BATAILLE Georges. Autograph letter, signed, to Denise Rollin: "je vous écris comme un aveugle, parce qu'en me parlant comme vous le faites [...] vous me faites tomber dans une obscurité presqu'insupportable." "I write to you like a blind man, because that is what you make me when you talk to me the way you do...you make me fall into a darkness that is almost unbearable."
N. d. [circa 1940], 20,9 x 26,9 cm, 2 pages on a single leaf
Autograph letter signed from Georges Bataille to Denise Rollin, 40 lines in black ink, two pages on one leaf.
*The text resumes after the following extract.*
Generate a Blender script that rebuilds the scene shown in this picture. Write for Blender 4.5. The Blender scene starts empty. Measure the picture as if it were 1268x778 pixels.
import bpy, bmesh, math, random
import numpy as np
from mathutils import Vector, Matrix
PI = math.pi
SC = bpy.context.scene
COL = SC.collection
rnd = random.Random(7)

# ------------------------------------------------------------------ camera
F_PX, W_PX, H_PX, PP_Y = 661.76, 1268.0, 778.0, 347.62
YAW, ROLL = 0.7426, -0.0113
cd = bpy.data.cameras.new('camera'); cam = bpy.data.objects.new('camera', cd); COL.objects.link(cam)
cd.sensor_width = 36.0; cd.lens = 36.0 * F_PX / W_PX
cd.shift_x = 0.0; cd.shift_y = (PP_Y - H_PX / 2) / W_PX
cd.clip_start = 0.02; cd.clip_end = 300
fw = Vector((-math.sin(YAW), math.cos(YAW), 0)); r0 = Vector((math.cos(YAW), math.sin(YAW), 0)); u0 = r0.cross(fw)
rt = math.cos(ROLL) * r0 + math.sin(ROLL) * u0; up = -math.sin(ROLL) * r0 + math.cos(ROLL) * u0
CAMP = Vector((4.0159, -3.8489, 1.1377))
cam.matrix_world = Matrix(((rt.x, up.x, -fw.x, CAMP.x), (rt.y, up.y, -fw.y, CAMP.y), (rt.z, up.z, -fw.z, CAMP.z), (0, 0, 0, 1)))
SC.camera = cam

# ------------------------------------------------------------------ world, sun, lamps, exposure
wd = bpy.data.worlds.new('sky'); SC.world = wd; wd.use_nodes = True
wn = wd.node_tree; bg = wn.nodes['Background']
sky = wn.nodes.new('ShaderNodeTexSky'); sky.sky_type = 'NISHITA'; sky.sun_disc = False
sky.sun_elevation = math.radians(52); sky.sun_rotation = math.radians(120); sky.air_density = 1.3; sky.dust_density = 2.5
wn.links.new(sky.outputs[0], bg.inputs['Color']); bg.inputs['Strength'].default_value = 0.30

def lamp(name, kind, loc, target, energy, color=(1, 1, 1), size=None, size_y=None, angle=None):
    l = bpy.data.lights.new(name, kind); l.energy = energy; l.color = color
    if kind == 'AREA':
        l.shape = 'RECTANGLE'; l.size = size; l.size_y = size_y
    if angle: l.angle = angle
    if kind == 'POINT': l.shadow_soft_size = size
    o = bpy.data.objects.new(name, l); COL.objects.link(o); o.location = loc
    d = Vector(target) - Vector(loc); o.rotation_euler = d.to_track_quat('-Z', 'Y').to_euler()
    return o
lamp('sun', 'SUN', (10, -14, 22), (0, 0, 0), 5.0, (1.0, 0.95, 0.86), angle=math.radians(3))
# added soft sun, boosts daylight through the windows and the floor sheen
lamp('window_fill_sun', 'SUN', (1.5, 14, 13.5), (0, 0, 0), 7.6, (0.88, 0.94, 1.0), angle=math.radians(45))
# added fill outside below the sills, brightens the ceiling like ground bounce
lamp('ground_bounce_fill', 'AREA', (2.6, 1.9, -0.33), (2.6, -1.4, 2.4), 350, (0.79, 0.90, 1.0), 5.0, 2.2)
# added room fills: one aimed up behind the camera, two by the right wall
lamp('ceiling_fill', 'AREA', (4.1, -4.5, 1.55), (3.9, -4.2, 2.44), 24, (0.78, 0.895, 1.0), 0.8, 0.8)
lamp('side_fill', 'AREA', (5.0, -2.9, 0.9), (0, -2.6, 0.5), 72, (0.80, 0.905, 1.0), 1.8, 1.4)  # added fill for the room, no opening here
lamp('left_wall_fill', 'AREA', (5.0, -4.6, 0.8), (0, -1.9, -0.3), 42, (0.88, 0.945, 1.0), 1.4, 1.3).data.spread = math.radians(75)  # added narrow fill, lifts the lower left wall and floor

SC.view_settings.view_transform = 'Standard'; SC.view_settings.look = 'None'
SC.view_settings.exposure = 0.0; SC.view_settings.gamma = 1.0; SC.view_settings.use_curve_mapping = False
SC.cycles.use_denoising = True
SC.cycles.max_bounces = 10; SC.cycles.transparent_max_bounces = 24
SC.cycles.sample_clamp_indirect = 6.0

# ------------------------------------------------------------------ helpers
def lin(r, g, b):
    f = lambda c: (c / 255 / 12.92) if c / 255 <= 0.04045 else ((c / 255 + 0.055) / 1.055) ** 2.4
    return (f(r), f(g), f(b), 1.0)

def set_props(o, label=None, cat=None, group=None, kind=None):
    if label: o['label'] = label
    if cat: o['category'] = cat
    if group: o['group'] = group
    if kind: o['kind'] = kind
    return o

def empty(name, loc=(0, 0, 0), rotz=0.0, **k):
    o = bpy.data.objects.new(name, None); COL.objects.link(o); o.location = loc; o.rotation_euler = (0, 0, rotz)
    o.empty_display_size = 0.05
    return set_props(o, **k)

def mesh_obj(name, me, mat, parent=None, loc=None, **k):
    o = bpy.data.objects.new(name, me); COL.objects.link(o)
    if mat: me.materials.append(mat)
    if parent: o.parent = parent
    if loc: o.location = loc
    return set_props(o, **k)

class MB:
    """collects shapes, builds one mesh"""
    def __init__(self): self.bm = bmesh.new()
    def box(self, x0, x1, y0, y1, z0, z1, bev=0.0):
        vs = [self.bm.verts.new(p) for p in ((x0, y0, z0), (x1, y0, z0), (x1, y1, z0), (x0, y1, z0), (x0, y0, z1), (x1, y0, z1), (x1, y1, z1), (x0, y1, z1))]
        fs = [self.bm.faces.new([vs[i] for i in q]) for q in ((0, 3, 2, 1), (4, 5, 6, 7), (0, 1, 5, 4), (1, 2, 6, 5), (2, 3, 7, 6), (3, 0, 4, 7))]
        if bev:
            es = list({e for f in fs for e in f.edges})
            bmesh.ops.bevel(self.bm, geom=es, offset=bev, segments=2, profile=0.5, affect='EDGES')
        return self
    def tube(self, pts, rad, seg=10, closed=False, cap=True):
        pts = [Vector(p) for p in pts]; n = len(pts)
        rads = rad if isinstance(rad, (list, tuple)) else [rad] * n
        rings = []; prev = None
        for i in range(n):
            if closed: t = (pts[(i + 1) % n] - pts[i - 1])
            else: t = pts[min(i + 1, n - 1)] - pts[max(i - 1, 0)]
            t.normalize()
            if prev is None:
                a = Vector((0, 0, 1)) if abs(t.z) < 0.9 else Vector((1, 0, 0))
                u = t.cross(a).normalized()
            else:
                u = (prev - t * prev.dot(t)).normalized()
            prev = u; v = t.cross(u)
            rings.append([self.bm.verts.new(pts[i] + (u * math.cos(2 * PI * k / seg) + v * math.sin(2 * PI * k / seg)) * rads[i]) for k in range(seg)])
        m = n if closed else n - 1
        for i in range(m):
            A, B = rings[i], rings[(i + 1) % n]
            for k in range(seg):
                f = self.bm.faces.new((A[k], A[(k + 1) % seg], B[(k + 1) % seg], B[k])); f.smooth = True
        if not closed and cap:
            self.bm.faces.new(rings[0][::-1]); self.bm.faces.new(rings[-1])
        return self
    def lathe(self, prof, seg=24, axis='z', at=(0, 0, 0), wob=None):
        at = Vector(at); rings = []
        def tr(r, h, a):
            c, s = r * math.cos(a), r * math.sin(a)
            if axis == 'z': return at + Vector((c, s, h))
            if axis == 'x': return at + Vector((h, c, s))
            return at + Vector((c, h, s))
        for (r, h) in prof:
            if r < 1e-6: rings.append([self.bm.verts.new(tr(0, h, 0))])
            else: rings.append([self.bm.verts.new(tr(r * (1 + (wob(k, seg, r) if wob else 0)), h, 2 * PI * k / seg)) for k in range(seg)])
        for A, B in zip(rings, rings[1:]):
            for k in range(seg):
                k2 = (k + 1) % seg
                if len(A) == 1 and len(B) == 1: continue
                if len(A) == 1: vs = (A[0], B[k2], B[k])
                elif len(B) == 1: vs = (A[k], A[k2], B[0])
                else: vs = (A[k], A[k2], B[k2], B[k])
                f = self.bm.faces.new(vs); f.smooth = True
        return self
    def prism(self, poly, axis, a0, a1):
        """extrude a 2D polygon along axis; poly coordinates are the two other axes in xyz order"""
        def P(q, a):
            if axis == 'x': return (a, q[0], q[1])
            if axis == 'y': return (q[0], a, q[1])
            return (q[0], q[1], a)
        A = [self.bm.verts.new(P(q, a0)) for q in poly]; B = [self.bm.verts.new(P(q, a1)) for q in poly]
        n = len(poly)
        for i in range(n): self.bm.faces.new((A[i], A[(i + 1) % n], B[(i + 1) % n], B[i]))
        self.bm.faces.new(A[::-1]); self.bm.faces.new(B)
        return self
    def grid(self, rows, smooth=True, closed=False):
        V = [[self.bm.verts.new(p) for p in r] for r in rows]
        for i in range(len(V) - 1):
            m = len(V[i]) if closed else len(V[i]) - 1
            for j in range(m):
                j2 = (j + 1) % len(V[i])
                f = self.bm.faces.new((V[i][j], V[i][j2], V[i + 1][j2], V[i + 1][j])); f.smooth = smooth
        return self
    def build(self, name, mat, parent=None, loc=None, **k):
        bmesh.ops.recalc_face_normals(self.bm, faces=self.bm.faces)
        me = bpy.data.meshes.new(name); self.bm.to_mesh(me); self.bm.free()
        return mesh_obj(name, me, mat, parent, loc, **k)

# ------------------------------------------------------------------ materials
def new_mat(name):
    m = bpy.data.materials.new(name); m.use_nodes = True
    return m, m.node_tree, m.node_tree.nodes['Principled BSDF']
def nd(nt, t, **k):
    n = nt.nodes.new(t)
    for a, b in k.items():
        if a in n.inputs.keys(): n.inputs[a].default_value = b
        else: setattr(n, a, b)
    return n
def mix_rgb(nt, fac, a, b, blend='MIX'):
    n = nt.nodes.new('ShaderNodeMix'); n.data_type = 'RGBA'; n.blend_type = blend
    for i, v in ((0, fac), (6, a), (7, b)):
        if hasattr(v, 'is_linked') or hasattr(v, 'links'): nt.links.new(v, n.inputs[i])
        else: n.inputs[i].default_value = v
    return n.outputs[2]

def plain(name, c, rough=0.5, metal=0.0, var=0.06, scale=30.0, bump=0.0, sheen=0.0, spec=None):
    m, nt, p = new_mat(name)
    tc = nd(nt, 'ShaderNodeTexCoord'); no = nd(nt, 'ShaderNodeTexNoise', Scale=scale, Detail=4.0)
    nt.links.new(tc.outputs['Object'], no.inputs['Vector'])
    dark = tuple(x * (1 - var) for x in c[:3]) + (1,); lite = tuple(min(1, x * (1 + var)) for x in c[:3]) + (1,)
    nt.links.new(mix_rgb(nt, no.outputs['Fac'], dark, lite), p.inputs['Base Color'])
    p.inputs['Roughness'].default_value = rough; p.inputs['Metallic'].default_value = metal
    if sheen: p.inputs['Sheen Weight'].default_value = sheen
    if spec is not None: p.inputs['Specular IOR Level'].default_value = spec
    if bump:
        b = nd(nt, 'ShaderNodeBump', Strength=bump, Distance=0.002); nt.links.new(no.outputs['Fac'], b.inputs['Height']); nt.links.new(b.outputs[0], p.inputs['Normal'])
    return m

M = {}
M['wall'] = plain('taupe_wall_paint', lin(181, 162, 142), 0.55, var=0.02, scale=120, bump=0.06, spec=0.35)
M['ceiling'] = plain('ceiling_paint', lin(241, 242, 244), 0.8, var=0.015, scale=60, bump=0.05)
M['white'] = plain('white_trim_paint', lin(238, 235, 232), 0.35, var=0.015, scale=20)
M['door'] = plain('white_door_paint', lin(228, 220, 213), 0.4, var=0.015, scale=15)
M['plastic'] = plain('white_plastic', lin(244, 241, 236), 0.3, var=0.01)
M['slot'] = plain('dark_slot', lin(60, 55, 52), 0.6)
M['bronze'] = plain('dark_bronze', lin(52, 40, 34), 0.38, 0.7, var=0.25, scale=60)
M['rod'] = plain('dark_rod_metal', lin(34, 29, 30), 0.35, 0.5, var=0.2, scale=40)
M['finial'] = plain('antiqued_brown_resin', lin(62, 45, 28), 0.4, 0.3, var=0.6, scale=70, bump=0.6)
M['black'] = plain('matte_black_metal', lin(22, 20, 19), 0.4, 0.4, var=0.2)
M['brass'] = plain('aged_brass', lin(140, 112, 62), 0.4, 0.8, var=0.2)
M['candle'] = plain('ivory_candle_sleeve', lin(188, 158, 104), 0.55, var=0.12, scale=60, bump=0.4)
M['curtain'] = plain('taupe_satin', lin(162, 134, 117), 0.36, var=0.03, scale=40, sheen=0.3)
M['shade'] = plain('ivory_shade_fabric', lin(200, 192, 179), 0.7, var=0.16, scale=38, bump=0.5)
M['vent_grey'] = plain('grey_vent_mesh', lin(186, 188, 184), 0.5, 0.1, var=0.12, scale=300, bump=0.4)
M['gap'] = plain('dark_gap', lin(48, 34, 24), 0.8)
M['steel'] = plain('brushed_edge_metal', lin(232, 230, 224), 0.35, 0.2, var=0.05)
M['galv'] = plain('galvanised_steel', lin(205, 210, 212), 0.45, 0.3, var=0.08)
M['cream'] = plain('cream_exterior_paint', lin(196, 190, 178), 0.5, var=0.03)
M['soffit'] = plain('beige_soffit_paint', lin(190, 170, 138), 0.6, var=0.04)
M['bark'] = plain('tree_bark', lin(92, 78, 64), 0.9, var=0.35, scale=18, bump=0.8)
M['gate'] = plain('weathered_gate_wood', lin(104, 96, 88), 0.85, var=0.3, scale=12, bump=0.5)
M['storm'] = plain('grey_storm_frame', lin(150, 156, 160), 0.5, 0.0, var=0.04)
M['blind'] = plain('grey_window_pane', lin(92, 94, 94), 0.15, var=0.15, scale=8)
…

George Bataille and Denise Rollin's relationship lasted from the autumn of 1939 to the autumn of 1943 and left behind it a short but passionate correspondence. This letter dates from the early days of their connection, but already reveals Bataille's agonies: "Perhaps I was too happy with you for some months, even though suffering did not wait long to interrupt, at least for a time, a happiness that was almost a challenge."
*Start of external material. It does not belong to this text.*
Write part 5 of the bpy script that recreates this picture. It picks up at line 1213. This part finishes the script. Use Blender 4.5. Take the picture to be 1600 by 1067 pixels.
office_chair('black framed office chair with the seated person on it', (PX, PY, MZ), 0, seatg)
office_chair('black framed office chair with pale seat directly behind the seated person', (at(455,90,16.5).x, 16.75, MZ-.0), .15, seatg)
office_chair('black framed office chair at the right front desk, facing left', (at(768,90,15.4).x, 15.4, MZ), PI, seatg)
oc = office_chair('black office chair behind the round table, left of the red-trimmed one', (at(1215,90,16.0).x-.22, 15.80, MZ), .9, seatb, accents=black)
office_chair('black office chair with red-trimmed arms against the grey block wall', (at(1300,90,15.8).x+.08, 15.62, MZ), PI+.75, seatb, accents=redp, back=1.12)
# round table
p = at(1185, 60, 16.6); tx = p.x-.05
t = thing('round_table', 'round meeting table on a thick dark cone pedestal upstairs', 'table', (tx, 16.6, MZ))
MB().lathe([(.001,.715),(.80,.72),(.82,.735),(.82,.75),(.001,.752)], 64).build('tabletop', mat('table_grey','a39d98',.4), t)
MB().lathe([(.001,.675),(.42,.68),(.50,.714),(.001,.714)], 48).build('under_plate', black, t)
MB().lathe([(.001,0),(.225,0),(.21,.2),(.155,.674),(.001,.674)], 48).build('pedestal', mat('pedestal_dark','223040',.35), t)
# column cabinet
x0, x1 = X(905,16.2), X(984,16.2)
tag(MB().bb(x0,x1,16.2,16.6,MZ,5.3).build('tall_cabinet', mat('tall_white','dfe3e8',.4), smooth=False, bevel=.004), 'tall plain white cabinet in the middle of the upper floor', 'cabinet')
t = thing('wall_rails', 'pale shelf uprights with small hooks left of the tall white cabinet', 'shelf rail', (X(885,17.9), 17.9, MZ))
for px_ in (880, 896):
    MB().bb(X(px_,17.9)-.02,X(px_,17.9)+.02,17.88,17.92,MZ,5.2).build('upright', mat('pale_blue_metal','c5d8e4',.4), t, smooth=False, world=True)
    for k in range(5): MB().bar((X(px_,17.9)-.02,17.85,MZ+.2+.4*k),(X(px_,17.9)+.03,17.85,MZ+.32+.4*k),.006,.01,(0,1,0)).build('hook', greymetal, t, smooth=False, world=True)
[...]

A passionate lover, Bataille moved from exultation to the deepest doubt and even offered his lover a potential way out of their relationship: "If you can't take it, me, any more, I beg you, don't deceive yourself any longer: tell me it's me, and not some foible I could have avoided and which is easily repairable." He would rather be sacrificed on the altar of their love than have a relationship that was bland and flavorless: "Understand me when I tell you that I don't want everything to get bogged down, that I would really rather suffer than see a sort of shaky mediocrity as a future for you and me."
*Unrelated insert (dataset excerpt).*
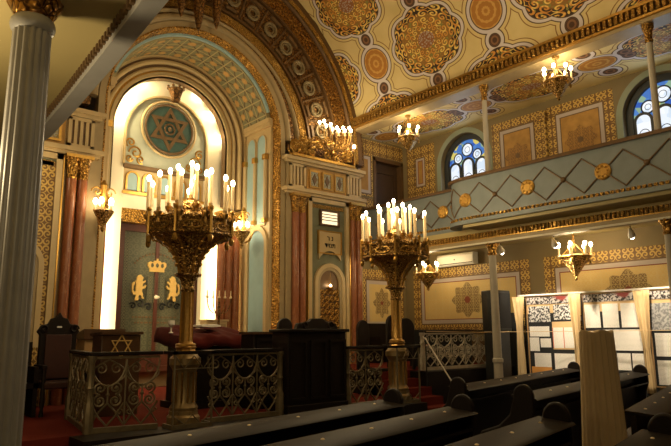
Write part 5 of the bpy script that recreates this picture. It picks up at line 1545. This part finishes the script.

Earlier in the letter, he turns to humor to tear him away from his worries: "I hardly dare make you laugh by telling you that I've lost weight, so that my trousers occasionally fall down, because I've not yet gotten into the habit of tightening my belt to the new notch." Then, he goes back to pleading: "I write to you like a blind man, because that is what you make me when you talk to me the way you do when you leave or when you phone, you make me fall into a darkness that is almost unbearable." He then tries to get a grip on himself: "there are moments I'm ashamed of doubting you and being afraid, or of stupidly losing my head." Finally, hemmed in by all his doubts as a lover, Bataille tried to find some respite in talking about the family that he had made up with Denise and her son Jean (alias Bepsy): "If you write me, tell me how Bepsy's doing, which is perhaps the only thing that you can tell me that doesn't touch something painful in me."